REPUBLIKA.CO.ID, DAMASKUS – Presiden Iran Ebrahim Raisi melakukan pertemuan dengan sejumlah pejabat senior Palestina di Damaskus, Suriah, Kamis (4/5/2023). Pada kesempatan itu Raisi menyampaikan dukungan Iran bagi perjuangan Palestina.
Pejabat Palestina yang berbasis di Damaskus Khaled Abdul-Majid mengatakan, delegasinya memberi pengarahan kepada Raisi tentang situasi di Tepi Barat, Yerusalem, dan Jalur Gaza. “Para pemimpin Palestina berterima kasih kepada Iran atas dukungannya terhadap perlawanan dan perjuangan Palestina,” kata Abdul-Majid yang turut menghadiri pertemuan dengan Raisi.
Dia menambahkan, Raisi menegaskan kepada para pejabat Palestina, termasuk para pemimpin tertinggi dari kelompok perlawanan Hamas dan Jihad Islam bahwa Iran akan terus mendukung Palestina. Teheran memang kerap disebut menjadi pihak yang memasok persenjataan kepada kelompok perlawanan Palestina di Jalur Gaza.
Raisi memulai kunjungan dua harinya ke Suriah pada Rabu (3/5/2023). Dia menjadi presiden Iran pertama yang melakukan lawatan ke Damaskus sejak Suriah didera konflik sipil pada 2011. Iran telah menjadi pendukung utama pemerintahan Presiden Suriah Bashar al-Assad dalam memerangi kelompok teroris dan oposisi bersenjata di negaranya.
Dalam kunjungannya ke Suriah, Raisi dan Assad menandatangani sejumlah kesepakatan kerja sama. Media Pemerintah Suriah melaporkan, Raisi dan Assad menandatangani perjanjian serta nota kesepahaman di beberapa sektor, termasuk minyak, pertanian, kereta api, dan zona perdagangan bebas.
Perusahaan kereta api milik Pemerintah Iran telah lama bercita-cita memperluas jaringannya melalui negara tetangga Irak dan Suriah, menghubungkannya ke pelabuhan Suriah Lattakia di Laut Mediterania untuk meningkatkan perdagangan. Oposisi Suriah dan kritikus Teheran melihat hal itu sebagai upaya lain dari Iran untuk menumbuhkan pengaruh politiknya di kawasan.

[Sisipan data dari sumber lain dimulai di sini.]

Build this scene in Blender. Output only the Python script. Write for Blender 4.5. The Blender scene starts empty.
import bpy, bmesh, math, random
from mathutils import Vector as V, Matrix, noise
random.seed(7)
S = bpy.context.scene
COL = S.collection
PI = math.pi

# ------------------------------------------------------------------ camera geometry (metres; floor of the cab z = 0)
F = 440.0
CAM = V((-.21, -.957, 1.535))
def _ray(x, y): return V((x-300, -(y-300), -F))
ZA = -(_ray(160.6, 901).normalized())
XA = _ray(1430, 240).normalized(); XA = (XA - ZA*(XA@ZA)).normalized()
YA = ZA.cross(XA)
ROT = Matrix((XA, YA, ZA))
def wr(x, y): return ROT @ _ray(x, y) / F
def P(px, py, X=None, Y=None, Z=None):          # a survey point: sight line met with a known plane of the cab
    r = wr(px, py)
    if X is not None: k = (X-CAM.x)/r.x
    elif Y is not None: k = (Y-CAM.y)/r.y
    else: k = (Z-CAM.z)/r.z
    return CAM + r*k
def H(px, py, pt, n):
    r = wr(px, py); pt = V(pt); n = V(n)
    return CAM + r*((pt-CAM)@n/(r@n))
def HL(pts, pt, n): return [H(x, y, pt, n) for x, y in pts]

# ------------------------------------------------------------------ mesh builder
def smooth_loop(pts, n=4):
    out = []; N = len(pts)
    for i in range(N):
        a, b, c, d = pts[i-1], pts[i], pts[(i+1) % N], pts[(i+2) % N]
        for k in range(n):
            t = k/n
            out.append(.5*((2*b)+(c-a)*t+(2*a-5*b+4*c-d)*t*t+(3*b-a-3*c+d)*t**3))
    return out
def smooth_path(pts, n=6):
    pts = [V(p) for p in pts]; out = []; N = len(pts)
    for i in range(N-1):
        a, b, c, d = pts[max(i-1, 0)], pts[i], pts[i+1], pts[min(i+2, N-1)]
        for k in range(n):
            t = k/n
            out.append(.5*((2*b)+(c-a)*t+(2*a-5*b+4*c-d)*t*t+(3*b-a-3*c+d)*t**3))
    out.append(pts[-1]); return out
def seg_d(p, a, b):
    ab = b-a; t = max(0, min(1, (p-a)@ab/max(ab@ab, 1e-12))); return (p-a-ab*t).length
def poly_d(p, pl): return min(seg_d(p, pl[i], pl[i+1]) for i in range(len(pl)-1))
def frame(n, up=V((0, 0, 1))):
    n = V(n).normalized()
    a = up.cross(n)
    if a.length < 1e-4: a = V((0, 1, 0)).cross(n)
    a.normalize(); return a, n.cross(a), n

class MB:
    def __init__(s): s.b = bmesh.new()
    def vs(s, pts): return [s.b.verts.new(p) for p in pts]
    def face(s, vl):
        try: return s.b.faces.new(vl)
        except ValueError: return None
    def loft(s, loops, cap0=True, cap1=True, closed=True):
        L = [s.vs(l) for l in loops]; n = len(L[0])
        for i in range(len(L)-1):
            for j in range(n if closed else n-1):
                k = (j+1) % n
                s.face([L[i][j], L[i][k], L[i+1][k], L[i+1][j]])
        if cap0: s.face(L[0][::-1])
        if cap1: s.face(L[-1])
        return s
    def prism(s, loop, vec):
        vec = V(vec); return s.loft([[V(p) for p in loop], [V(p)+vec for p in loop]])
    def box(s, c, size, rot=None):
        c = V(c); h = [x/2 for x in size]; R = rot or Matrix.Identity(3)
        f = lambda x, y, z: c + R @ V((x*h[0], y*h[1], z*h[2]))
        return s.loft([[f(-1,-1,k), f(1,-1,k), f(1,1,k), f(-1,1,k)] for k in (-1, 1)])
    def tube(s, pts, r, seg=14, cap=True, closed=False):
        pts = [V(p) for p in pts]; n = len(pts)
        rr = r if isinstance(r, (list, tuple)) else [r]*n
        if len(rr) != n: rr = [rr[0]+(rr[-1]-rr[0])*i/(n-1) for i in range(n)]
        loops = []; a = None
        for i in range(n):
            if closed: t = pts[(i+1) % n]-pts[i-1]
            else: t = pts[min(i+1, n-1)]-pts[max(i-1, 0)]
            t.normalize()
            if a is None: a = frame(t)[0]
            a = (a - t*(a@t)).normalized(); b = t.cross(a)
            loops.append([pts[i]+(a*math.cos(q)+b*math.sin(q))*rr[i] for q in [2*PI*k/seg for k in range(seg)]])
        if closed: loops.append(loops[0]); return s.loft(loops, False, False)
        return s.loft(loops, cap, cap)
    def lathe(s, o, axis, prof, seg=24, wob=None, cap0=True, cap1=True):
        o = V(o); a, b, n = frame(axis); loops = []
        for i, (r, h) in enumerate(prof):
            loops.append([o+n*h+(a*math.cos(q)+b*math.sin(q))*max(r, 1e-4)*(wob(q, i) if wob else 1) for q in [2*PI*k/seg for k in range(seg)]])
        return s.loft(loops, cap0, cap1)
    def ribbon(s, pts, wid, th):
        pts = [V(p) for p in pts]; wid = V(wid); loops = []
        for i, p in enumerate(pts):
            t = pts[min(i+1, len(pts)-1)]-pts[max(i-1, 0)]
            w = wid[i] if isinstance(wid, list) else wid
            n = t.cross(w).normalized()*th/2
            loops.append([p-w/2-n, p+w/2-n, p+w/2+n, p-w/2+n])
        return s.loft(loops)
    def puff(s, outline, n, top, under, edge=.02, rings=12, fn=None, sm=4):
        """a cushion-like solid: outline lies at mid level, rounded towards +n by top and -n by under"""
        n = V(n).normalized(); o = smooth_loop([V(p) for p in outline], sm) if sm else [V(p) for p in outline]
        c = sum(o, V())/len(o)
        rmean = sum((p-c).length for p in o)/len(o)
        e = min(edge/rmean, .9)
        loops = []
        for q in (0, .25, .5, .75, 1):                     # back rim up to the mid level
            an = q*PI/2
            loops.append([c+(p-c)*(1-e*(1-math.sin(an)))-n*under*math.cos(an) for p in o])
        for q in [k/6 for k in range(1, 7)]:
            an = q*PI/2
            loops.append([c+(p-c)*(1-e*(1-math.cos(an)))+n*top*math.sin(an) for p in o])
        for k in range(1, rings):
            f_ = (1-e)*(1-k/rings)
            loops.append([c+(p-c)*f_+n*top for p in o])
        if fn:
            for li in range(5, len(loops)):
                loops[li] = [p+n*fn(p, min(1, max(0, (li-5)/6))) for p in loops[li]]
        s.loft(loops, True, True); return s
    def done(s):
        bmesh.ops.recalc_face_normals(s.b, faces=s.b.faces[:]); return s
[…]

Kesepakatan kerja sama lintas-sektor dengan Iran dinilai sangat penting bagi Suriah. Perekonomian negara tersebut terpuruk akibat konflik sipil yang telah berlangsung selama 12 tahun. Inflasi melonjak dan nilai mata uang Suriah anjlok. Saat ini sebagian besar masyarakat Suriah masih harus hidup dengan pemadaman listrik bergilir.